_Task brief_: Your task is to retype, word for word, the lines from the start of the data through the line holding "m = MB(); m.bx(-9, 12, 29.7, 30.4, 5.56, 6.05);". Do not include the pictures.

Records
|---|
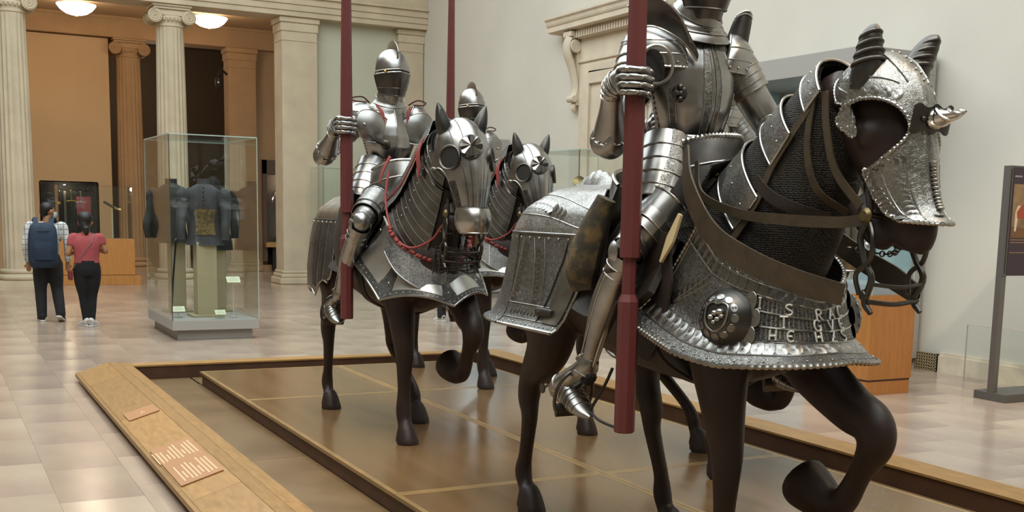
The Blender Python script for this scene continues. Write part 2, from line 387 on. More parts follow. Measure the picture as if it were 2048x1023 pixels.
# ------------------------------------------------------------------ gallery behind the colonnade
def gallery():
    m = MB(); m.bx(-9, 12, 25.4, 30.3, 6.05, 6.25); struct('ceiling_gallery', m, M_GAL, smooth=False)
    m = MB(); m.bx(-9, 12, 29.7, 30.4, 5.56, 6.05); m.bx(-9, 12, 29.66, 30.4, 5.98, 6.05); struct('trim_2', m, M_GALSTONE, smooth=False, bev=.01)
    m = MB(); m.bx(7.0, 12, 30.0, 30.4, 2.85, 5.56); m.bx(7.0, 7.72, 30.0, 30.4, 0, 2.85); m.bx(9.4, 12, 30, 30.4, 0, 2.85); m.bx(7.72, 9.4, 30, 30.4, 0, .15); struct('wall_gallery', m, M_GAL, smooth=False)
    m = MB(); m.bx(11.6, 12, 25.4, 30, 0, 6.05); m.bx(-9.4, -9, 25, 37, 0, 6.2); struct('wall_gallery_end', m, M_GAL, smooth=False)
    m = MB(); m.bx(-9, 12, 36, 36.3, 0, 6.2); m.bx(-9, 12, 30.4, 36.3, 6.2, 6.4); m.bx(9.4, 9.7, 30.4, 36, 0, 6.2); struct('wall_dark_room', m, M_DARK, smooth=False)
    # ochre partition filling one bay with a sunken vitrine
    m = MB(); x0, x1 = -1.0, 4.05; a0, a1, b0, b1 = 2.44, 3.72, .80, 2.13
    m.bx(x0, a0, 29.9, 30.2, 0, 5.54); m.bx(a1, x1, 29.9, 30.2, 0, 5.54); m.bx(a0, a1, 29.9, 30.2, b1, 5.54); m.bx(a0, a1, 29.9, 30.2, 0, b0)
    struct('wall_partition', m, mat('ochre partition', 'C0A078', .85, var=.05, vscale=.7), smooth=False)
    n = thing('recessed_vitrine', 'dark recessed vitrine with gilt hilts in the ochre partition behind the strolling couple', 'display case', (3.08, 29.9, b0))
    k = MB(); k.bx(-.64, .64, .55, .6, 0, 1.33); k.bx(-.66, -.64, 0, .6, 0, 1.33); k.bx(.64, .66, 0, .6, 0, 1.33); k.bx(-.64, .64, 0, .6, 1.33, 1.35); k.bx(-.64, .64, 0, .6, -.02, 0); obj('box', k, mat('vitrine lining', '2C2B2A', .8), n, False)
    k = MB(); k.bx(-.64, .64, -.005, 0, 0, 1.33); obj('pane', k, M_GLASS, n, False)
    k = MB(); k.bx(-.10, -.05, .3, .34, 0, 1.12); obj('post', k, mat('grey post', '6E675C', .7), n, False)
    k = MB(); k.bx(.20, .52, .4, .46, .28, 1.0); obj('red_panel', k, mat('red felt panel', 'B8545A', .9), n, False)
    for nm, x, z, m_ in (('sword', -.24, .86, M_GILT), ('sword', .06, .88, M_GILT), ('dagger', .27, .86, M_SILVER)):
        s = thing(nm, {-.24: 'short sword with a gilt bell guard in the recessed vitrine', .06: 'cross-hilted sword standing upright beside the grey post in the recessed vitrine', .27: 'small silver dagger before the red panel in the recessed vitrine'}[x], 'sword', (3.08+x, 30.1, b0+z))
        h = MB(); h.tube([(0, 0, 0), (0, 0, .12), (.0 if x > 0 else .03, 0, .24)], .014, 8); h.ball((0 if x > 0 else .03, 0, .25), .022, 10, 6); obj('grip', h, m_, s)
        g = MB()
        if x < 0: g.lathe([(.085, -.06), (.08, -.02), (.03, .01)], seg=16)
        else: g.tube([(-.1, 0, .0), (0, 0, .015), (.1, 0, 0)], .014, 8)
        obj('guard', g, m_, s)
        g = MB(); g.tube([(0, 0, 0), (0, 0, -.45 if x > 0 else -.3)], [(.02, .006), (.014, .004)], 6); obj('blade', g, M_SILVER, s)
    # niche with armour pieces at the right end of the gallery
    n = thing('niche_case', 'brown framed niche case with armour pieces behind the pale stone pier', 'display case', (8.55, 30.0, 0))
    k = MB(); k.bx(-.83, -.72, -.06, .0, .25, 2.85); k.bx(.72, .83, -.06, .0, .25, 2.85); k.bx(-.83, .83, -.06, .0, 2.5, 2.85); obj('frame', k, mat('brown case frame', '5A4636', .6), n, False)
    k = MB(); k.bx(-.72, .72, .45, .5, .4, 2.5); k.bx(-.72, -.70, 0, .5, .4, 2.5); k.bx(.70, .72, 0, .5, .4, 2.5); k.bx(-.7, .7, 0, .5, 2.48, 2.5); obj('lining', k, mat('grey felt', '6B6258', .9), n, False)
    k = MB(); k.bx(-.8, .8, -.25, .45, .62, .74); obj('shelf', k, mat('lit shelf', 'B08C52', .6), n, False)
    k = MB(); k.bx(-.6, .6, -.1, .4, .0, .6); obj('plinth', k, M_BLACK, n, False)
    for q, (x, z) in enumerate(((-.36, 2.0), (-.12, 1.78), (.02, 1.3), (-.3, .82), (.45, 1.9))):
        s = thing('gauntlet', ['upper steel gauntlet on the back of the niche case', 'steel gauntlet pair member in the middle of the niche case', 'lowest dark gauntlet hanging in the niche case', 'small bright steel cup standing on the lit niche shelf', 'steel gauntlet at the far side of the niche case'][q], 'armour', (8.55+x, 30.3, z))
        h = MB(); h.tube([(-.12, 0, -.10), (-.05, -.03, 0), (.06, -.04, .05), (.12, -.02, .0)], [.05, .075, .07, .04], 10, n=10); obj('cuff', h, M_SILVER if q != 2 else M_BRONZE, s)
        h = MB(); h.tube([(-.12, -.02, -.1), (-.15, -.04, -.17), (-.13, -.05, -.23)], [.04, .03, .012], 8, n=6); obj('fingers', h, M_SILVER, s)
    # bowl lamps
    for x, lab in ((3.13, 'glowing white bowl lamp on the gallery ceiling above the ochre partition'), (5.97, 'glowing white bowl lamp partly behind the middle column capital'), (.3, 'glowing white bowl lamp hidden behind the outermost column')):
        b = thing('bowl_lamp', lab, 'lamp', (x, 27.75, 5.70), 'bowl lamps of the gallery')
        k = MB(); k.lathe([(.02, 0), (.12, .005), (.22, .035), (.33, .11), (.40, .20), (.41, .225), (.39, .225)], seg=32); obj('bowl', k, mat('lit glass bowl', 'FFF4E0', .4, emit='FFF0D8', estr=9), b)
        k = MB(); k.lathe([(.03, -.025), (.03, 0), (.01, .01)], seg=12); obj('finial', k, M_BRONZE, b)
        k = MB(); k.lathe([(.02, .22), (.02, .345)], seg=10); obj('stem', k, M_BRONZE, b)
        lamp('bowl_light', 'POINT', (x, 27.75, 5.45), 27, (1, .82, .62), shadow_soft_size=.3)
    lamp('dark_room_fill', 'POINT', (5.2, 33, 5.0), 110, WARM, shadow_soft_size=.3)  # added fill without a fixture, lifts the room behind from black
    lamp('vitrine_light', 'POINT', (3.0, 30.15, 2.0), 6, WARM, shadow_soft_size=.05)
    lamp('niche_light', 'POINT', (8.4, 30.15, 2.4), 8, WARM, shadow_soft_size=.05)
    lamp('partition_light', 'SPOT', (2.6, 26.4, 5.7), 40, (1, .82, .62), (2.9, 29.9, 2.0), spot_size=1.3, spot_blend=.8, shadow_soft_size=.2)
    s = thing('bracket_lantern', 'dark iron bracket lantern on the side of the gallery pilaster', 'lamp', (6.62, 29.8, 4.7))
    k = MB(); k.tube([(.2, 0, .2), (.05, -.05, .3), (-.02, -.08, .15)], .03, 8, n=8); obj('bracket', k, M_BLACK, s)
    k = MB(); k.lathe([(.02, -.2), (.07, -.12), (.09, .05), (.05, .12), (.01, .16)], (-.03, -.08, 0), 10); obj('lantern', k, M_BLACK, s)
    k = MB(); k.ball((-.05, -.15, -.02), .03, 8, 6); obj('bulb', k, M_SILVER, s)
gallery()
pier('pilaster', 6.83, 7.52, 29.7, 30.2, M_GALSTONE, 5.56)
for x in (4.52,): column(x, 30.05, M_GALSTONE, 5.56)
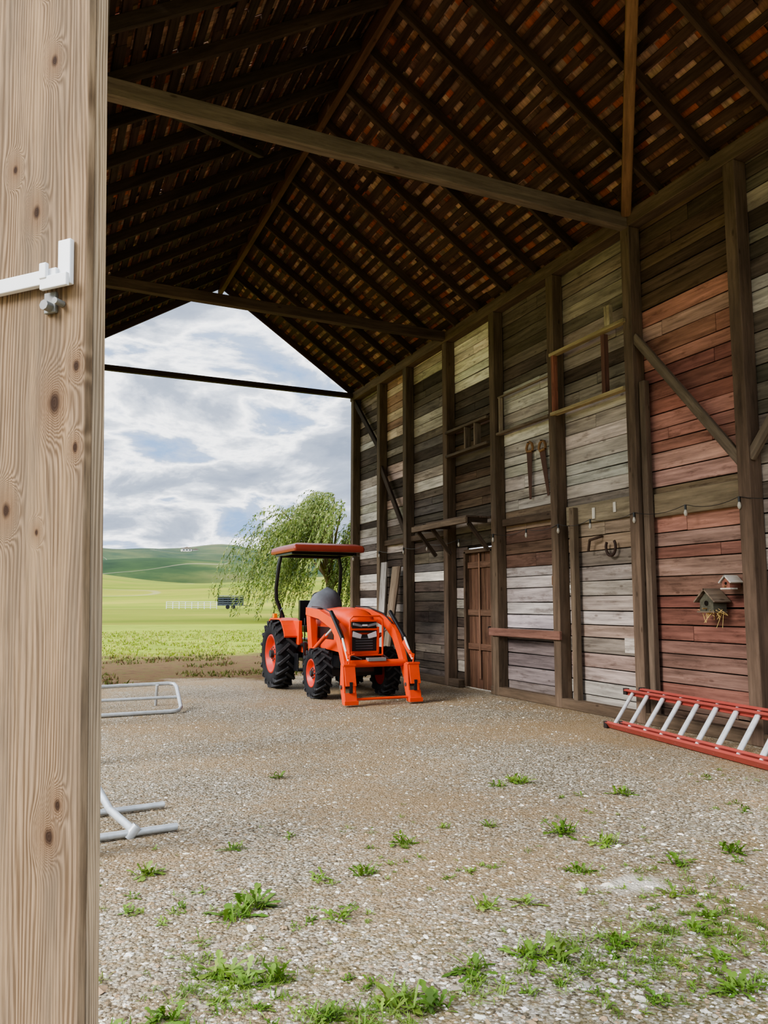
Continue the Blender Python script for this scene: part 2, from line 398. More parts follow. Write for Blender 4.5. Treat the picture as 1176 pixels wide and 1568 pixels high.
# ---------------------------------------------------------------- roof
def roof(name,side,leak,nslit):
    mb=MB(); zf=zr if side>0 else zl; xe=WX+.5 if side>0 else -.3
    e=Vector((xe,0,zf(xe))); r=Vector((RX,0,RZ)); d=r-e; L=d.length; d.normalize(); nrm=Vector((-d.z*(1 if d.x>0 else -1),0,abs(d.x)))
    if nrm.z<0: nrm=-nrm
    slits=[(.14+.2*random.randrange(2,int(L/.2)-1),U(5,18.3),U(.012,.035)) for _ in range(nslit)]
    def spans(s0,s1,a,b):
        out=[(a,b)]
        for (ss,yy,ww) in slits:
            if s0-.02<ss<s1+.02:
                nw=[]
                for (p,q) in out:
                    if yy-ww/2>p and yy+ww/2<q: nw+=[(p,yy-ww/2),(yy+ww/2,q)]
                    elif yy-ww/2<=p<yy+ww/2<q: nw.append((yy+ww/2,q))
                    elif p<yy-ww/2<q<=yy+ww/2: nw.append((p,yy-ww/2))
                    elif p>=yy-ww/2 and q<=yy+ww/2: pass
                    else: nw.append((p,q))
                out=nw
        return out
    s=.04
    while s<L-.03:
        y=1.0
        while y<18.7:
            ln=U(2.2,4.5); y2=min(18.72,y+ln); p=e+d*(s+U(-.012,.012))+nrm*.014
            mb.beam((p.x,y,p.z),(p.x,y2-.01,p.z),.115+U(-.02,.02),.024,jit(c(70,53,44) if side>0 else c(68,54,47),.35,.06),up=nrm); y=y2
        s+=.2
    s=-.03;br=.92
    while s<L:
        y=1.0
        while y<18.74:
            wd=min(U(.09,.2),18.76-y)
            if R()>leak:
                p0=e+d*s+nrm*(.034+U(0,.004)); p1=e+d*min(s+.27,L+.02)+nrm*(.048+U(0,.006))
                gap=.002
                col=jit(random.choice([c(148,108,82,1),c(124,92,72,1),c(176,142,116,1),c(104,80,66,1),c(146,120,100,1),c(154,92,68,1)]),.3,.05); col=tuple(min(.8,q*br) for q in col)
                for (a,b) in spans(s,min(s+.27,L),y+gap/2,y+wd-gap/2):
                    if b-a>.004: mb.beam((p0.x,(a+b)/2,p0.z),(p1.x,(a+b)/2,p1.z),b-a,.008,col,up=nrm)
            y+=wd
        s+=.2
    s=.07
    while s<L:
        y=1.0
        while y<18.75:
            wd=min(U(.08,.3),18.77-y)
            p0=e+d*s+nrm*.07; p1=e+d*min(s+.235,L+.03)+nrm*.082
            for (a,b) in spans(s,min(s+.235,L),y+.001,y+wd-.001):
                if b-a>.004: mb.beam((p0.x,(a+b)/2,p0.z),(p1.x,(a+b)/2,p1.z),b-a,.006,c(100,76,60),up=nrm)
            y+=wd
        s+=.2
    return mb.build(name,[WOOD],recalc=True)
roof('roof_right',1,.006,5); roof('roof_left',-1,.05,110)
mb=MB(); y=1.0
while y<18.7:
    y2=min(y+U(1.5,3),18.78)
    mb.beam((RX-.1,y,RZ+.045),(RX-.1,y2-.01,RZ+.045),.24,.02,c(90,66,50),up=(-.52,0,.85)); mb.beam((RX+.1,y,RZ+.04),(RX+.1,y2-.01,RZ+.04),.24,.02,c(90,66,50),up=(.56,0,.83)); y=y2
mb.build('ridge_cap',[WOOD])

# ---------------------------------------------------------------- small plank door + awning
D1=empty('door_1',(WX,12.44,0))
mb=MB(); y=DY0+.01-12.44
while y<DY1-12.44-.02:
    mb.box((.0,y+.06,1.24),(.03,.117,2.44),jit(c(104,78,63),.15)); y+=.122
for z in (.75,1.35,2.2): mb.box((-.03,0,z),(.03,.92,.11),jit(c(112,86,70)))
for yy in(-.47,.47): mb.box((-.05,yy,1.24),(.09,.07,2.42),c(96,80,66))
mb.box((-.05,0,2.45),(.09,.98,.07),c(96,80,66)); mb.box((-.045,.02,1.3),(.02,.05,2.2),c(126,98,80))
mb.cyl((-.05,-.36,1.1),(-.1,-.36,1.1),.02,c(60,55,50)); mb.build('door_planks',[WOOD],parent=D1,bevel=.004,seg=1)
mb=MB()
for i in range(5): mb.beam((6.7+i*.105,11.82,2.98),(6.7+i*.105,13.34,2.98),.1,.03,jit(c(108,94,82),.15))
mb.beam((6.66,11.82,2.92),(6.66,13.95,2.92),.04,.1,c(112,98,84)); mb.beam((6.9,13.56,2.98),(6.9,13.95,2.98),.4,.03,jit(c(108,94,82),.15))
for y in (11.9,13.25,13.85):
    mb.beam((6.68,y,2.93),(7.1,y,2.93),.06,.08,c(84,72,62)); mb.beam((6.74,y,2.88),(7.12,y,2.42),.05,.07,c(84,72,62))
mb.build('door_awning',[WOOD],bevel=.004,seg=1)
mb=MB()
mb.beam((6.98,16.35,.0),(7.12,16.35,2.42),.3,.03,c(160,154,148),up=X1); mb.build('leaning_board',[WOOD])
mb=MB()
mb.beam((6.85,15.75,.0),(7.13,15.75,2.3),.34,.03,c(130,114,97),up=X1); mb.beam((6.78,15.5,.0),(7.1,15.5,2.3),.12,.03,c(104,88,74),up=X1); mb.build('leaning_board',[WOOD])

mb=MB(); ye=c(172,156,122)
mb.beam((7.12,8.3,4.36),(7.12,9.95,4.36),.1,.05,ye); mb.beam((7.12,8.25,5.28),(7.12,9.95,5.28),.1,.05,ye)
mb.box((7.12,9.88,4.82),(.08,.06,.88),c(146,98,82)); mb.box((7.12,8.7,4.8),(.08,.07,.84),c(112,82,71)); mb.box((7.12,8.6,5.45),(.06,.12,.3),c(184,170,142))
mb.build('wall_window_frame',[WOOD],bevel=.004,seg=1)
mb=MB()
mb.beam((7.17,10.08,4.38),(7.17,11.6,4.38),.09,.04,c(130,116,102)); mb.box((7.18,11.52,4.7),(.06,.05,.6),c(144,130,114)); mb.beam((7.19,10.08,5.02),(7.19,11.6,5.02),.05,.03,c(140,128,112))
mb.build('wall_shelf',[WOOD],bevel=.004,seg=1)
mb=MB()
for z in(4.28,4.74): mb.beam((7.14,11.82,z),(7.14,13.35,z),.14,.05,c(104,92,80))
for yy in(12.25,12.6): mb.box((7.14,yy,4.51),(.13,.04,.4),c(126,112,98))
mb.build('wall_shelf',[WOOD],bevel=.004,seg=1)

def saw(y,zt,ln,lean):
    mb=MB(); ru=c(92,64,53)
    poly=[(0,0),(.15,-.02),(.05,-ln),(-.005,-ln)]
    ca,sa=math.cos(lean),math.sin(lean)
    pr=[(y+a*ca-b*sa,zt+a*sa+b*ca) for a,b in poly]
    mb.prism(pr,7.255,7.262,ru)
    hp=[(-.02,.0),(.13,.0),(.15,.05),(.12,.12),(.06,.15),(.0,.12),(-.03,.06)]
    pts=[(7.25,y+a*ca-b*sa,zt+a*sa+b*ca) for a,b in hp]; pts.append(pts[0]); mb.tube(pts,.022,c(146,112,80),8,cap=False)
    mb.cyl((7.3,y+.05,zt+.14),(7.2,y+.05,zt+.14),.008,c(60,60,60),6)
    mb.build('hand_saw',[ATTR])
saw(10.72,3.95,.78,.06); saw(10.36,3.92,.75,-.12)
mb=MB()
pts=[(7.24,8.85+.1*math.sin(t),2.28-.12*math.cos(t)) for t in [i*.28-2.3 for i in range(17)]]
mb.tube(pts,.02,c(60,44,38),6); mb.build('rusty_horseshoe',[ATTR])
mb=MB(); mb.tube([(7.3,9.1,2.45),(7.2,9.1,2.42),(7.2,9.25,2.4),(7.21,9.3,2.25)],.02,c(70,54,44),6); mb.build('iron_hook',[ATTR])
mb=MB(); mb.box((7.275,9.78,1.72),(.05,.07,.12),c(210,208,200)); mb.box((7.245,9.78,1.72),(.015,.03,.03),c(150,150,146)); mb.build('outlet_box',[GLOSS],bevel=.006)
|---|
_Complete output_:
The Blender Python script for this scene continues. Write part 2, from line 387 on. More parts follow. Measure the picture as if it were 2048x1023 pixels.
# ------------------------------------------------------------------ gallery behind the colonnade
def gallery():
    m = MB(); m.bx(-9, 12, 25.4, 30.3, 6.05, 6.25); struct('ceiling_gallery', m, M_GAL, smooth=False)
    m = MB(); m.bx(-9, 12, 29.7, 30.4, 5.56, 6.05); m.bx(-9, 12, 29.66, 30.4, 5.98, 6.05); struct('trim_2', m, M_GALSTONE, smooth=False, bev=.01)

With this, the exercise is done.